Although Ciena is guardedly optimistic about prospects for 2003, marketplace visibility is nonexistent and a return to former revenue levels is not expected over the long term, S&P noted.

Historically, Ciena had been heavily reliant on a very limited customer base, with two customers representing more than 50% of sales in fiscal 2001.

Due to the sharp decline in sales, gross margins were zero for the July quarter and operating losses have been considerable.

Even though the company took restructuring actions to reduce head count and write off inventory and purchase commitments, losses are likely over the intermediate term.

Ciena had financial assets totaling $2.2 billion at July 31. Balance sheet debt totaled $990 million.

Although Ciena has sufficient financial assets to meet operating requirements over the intermediate term, prospects are highly uncertain and the outlook is negative.

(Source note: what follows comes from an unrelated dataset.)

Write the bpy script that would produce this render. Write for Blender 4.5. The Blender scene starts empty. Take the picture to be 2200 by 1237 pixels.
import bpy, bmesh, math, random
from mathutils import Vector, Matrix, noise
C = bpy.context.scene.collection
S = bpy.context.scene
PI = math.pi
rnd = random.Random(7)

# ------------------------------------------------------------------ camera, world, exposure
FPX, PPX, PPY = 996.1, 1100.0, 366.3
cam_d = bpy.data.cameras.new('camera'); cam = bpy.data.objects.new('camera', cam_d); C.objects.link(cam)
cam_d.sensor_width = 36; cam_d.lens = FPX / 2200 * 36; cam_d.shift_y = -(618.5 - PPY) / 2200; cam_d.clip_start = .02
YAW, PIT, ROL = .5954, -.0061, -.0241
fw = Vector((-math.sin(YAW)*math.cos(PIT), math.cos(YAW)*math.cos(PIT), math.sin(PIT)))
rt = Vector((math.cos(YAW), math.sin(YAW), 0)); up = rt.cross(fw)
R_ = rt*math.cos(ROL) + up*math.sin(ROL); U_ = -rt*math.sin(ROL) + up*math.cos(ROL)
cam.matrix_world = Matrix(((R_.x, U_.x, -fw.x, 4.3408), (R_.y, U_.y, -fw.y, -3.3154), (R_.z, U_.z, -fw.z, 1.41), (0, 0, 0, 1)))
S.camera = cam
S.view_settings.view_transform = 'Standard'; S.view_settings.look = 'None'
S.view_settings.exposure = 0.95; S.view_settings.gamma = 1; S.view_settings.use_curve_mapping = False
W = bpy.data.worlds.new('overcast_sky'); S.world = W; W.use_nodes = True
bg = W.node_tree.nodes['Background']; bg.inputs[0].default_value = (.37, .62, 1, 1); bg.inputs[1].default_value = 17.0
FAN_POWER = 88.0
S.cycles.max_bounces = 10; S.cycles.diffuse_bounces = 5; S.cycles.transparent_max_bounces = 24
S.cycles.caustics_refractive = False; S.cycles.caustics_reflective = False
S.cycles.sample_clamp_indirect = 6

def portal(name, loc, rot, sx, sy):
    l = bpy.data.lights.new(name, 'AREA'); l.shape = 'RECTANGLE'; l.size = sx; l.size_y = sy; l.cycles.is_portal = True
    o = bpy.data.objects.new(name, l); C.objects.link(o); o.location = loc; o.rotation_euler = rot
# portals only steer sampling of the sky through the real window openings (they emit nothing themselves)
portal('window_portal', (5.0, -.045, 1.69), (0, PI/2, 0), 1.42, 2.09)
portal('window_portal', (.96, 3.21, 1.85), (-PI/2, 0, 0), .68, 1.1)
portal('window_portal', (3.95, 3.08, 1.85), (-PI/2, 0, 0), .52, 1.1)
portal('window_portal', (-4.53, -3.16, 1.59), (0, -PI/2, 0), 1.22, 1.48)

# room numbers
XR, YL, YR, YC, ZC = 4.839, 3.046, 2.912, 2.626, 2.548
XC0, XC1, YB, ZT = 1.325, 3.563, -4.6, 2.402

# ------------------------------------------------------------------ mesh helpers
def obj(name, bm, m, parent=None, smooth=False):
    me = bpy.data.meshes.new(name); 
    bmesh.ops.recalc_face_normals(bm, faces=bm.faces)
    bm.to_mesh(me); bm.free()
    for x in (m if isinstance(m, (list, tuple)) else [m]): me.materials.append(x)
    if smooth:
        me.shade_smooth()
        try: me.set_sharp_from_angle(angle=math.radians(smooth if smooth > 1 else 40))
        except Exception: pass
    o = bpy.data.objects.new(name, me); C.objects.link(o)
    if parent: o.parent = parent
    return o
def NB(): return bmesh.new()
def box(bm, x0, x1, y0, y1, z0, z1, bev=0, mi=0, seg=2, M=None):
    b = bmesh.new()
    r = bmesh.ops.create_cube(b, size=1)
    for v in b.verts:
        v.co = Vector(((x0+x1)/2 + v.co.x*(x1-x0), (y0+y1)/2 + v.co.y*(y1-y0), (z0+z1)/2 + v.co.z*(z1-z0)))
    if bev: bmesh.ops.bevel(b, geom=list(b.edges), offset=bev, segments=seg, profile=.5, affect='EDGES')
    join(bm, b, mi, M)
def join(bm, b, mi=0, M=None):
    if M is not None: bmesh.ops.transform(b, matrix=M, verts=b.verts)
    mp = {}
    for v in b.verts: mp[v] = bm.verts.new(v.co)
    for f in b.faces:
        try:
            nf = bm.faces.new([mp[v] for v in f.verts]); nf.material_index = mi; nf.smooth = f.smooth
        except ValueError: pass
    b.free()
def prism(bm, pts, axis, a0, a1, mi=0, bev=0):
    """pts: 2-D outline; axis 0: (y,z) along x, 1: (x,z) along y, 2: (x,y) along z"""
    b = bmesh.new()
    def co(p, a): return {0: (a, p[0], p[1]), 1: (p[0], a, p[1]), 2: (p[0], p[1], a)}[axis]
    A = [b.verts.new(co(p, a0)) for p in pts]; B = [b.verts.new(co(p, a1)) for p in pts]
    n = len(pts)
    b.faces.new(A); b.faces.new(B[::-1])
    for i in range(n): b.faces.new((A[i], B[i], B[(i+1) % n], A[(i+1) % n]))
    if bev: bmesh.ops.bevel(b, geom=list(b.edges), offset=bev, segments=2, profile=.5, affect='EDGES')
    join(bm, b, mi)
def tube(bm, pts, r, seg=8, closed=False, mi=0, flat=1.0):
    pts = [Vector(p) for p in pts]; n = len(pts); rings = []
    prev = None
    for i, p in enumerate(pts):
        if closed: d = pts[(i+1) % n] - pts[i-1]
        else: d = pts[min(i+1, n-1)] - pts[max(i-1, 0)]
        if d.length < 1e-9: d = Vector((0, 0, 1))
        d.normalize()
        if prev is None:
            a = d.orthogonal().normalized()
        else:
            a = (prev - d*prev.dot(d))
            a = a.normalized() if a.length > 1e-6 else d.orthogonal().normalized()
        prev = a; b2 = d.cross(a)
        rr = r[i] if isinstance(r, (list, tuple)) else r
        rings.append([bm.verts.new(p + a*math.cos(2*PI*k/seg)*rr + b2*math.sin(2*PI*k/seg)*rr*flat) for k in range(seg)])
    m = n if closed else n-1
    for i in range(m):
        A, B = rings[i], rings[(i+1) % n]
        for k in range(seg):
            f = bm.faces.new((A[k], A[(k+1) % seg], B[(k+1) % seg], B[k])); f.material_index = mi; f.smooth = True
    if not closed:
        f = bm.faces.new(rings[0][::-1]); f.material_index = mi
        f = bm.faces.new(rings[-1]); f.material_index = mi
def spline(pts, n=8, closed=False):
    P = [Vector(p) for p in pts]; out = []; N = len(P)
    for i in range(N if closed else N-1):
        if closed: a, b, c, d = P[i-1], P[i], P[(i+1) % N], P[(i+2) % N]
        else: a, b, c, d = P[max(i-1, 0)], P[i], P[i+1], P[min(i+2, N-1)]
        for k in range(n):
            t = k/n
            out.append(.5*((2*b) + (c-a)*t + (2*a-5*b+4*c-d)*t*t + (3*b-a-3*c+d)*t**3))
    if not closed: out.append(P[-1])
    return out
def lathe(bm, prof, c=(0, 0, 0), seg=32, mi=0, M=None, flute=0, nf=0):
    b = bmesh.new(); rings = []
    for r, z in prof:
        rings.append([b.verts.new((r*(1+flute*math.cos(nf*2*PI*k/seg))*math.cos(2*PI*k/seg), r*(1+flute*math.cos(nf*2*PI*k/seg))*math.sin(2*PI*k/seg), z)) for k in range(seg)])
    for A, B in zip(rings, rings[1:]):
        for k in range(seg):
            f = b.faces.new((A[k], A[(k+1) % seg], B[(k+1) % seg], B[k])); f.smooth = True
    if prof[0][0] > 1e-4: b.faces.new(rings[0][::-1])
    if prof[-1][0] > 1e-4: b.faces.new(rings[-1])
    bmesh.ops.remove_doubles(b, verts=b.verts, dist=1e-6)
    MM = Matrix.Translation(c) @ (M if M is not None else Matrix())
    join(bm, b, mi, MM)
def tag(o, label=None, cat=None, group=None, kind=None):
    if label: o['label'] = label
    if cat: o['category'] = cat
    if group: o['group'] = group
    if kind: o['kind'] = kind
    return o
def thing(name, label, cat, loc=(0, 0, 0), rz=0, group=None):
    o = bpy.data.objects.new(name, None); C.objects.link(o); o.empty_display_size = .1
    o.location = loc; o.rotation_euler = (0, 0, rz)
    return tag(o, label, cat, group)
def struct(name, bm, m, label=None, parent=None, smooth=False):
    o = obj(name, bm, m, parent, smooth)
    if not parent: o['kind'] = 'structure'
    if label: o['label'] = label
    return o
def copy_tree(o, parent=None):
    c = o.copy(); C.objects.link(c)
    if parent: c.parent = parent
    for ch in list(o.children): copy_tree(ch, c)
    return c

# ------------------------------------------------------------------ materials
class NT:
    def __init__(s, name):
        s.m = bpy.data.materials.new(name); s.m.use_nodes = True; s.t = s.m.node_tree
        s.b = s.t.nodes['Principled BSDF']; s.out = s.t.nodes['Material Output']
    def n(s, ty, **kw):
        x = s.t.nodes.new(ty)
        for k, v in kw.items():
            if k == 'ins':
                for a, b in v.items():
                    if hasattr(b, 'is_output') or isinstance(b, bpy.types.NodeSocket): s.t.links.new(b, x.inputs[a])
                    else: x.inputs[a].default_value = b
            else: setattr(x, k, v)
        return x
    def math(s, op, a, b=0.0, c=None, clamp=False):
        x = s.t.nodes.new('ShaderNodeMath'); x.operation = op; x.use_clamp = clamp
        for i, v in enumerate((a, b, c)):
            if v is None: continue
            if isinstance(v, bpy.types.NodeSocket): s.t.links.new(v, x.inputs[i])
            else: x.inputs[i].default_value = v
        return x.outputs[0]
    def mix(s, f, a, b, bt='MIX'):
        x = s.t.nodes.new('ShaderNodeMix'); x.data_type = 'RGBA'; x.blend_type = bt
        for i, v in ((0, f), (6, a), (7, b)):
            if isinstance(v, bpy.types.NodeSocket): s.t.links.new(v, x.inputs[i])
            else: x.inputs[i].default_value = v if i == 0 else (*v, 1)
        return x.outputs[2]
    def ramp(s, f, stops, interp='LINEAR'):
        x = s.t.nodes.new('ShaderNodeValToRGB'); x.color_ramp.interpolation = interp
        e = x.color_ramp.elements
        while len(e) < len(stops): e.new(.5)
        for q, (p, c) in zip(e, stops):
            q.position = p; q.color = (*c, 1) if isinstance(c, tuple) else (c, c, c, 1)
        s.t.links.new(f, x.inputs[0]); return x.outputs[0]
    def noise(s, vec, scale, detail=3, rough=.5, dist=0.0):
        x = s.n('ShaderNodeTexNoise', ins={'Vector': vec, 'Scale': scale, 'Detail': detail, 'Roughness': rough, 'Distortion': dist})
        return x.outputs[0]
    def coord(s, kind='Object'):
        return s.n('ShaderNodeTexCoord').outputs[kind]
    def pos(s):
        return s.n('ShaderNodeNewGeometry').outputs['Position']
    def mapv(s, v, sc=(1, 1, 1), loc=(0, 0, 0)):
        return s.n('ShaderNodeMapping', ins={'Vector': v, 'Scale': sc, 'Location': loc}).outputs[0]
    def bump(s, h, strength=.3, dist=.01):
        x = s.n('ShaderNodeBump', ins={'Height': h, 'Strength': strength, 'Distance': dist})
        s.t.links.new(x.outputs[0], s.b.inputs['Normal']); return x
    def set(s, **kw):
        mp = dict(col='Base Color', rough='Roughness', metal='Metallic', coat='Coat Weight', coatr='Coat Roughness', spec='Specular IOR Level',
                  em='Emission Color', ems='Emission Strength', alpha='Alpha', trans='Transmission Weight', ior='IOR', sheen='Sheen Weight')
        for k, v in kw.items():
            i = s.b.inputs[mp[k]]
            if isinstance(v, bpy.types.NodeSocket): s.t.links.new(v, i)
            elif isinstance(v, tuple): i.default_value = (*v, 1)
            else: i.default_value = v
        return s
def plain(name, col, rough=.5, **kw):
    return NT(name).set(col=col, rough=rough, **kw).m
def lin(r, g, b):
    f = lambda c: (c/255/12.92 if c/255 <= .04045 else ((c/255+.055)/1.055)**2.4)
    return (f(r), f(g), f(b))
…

S&P puts Quantum on negative watch

Standard & Poor's placed Quantum Corp.'s ratings on negative watch, including its 7% convertible due 2004 at B+, due to weakened operating performance. Quantum had $290 million of debt outstanding as of June 30.

Operating performance reflects the ongoing slump in spending by enterprise customers on information technology. Revenues of $211 million in the June quarter declined 13% sequentially.

Despite being at the beginning of a positive product cycle, Quantum is suffering from weak volume demand, pricing pressure in certain product areas and increased tape media inventories in the channel, S&P said.

EBITDA turned negative in the June quarter to a minus $7 million. Also, Quantum announced that revenues will decline by as much as 10% in the quarter ending Sept. 30.

Quantum is currently formulating a restructuring plan to address the operating environment under the guidance of its new CEO, who will take over officially on Sept. 3.

Actions will focus on cost reduction and restoring profitability.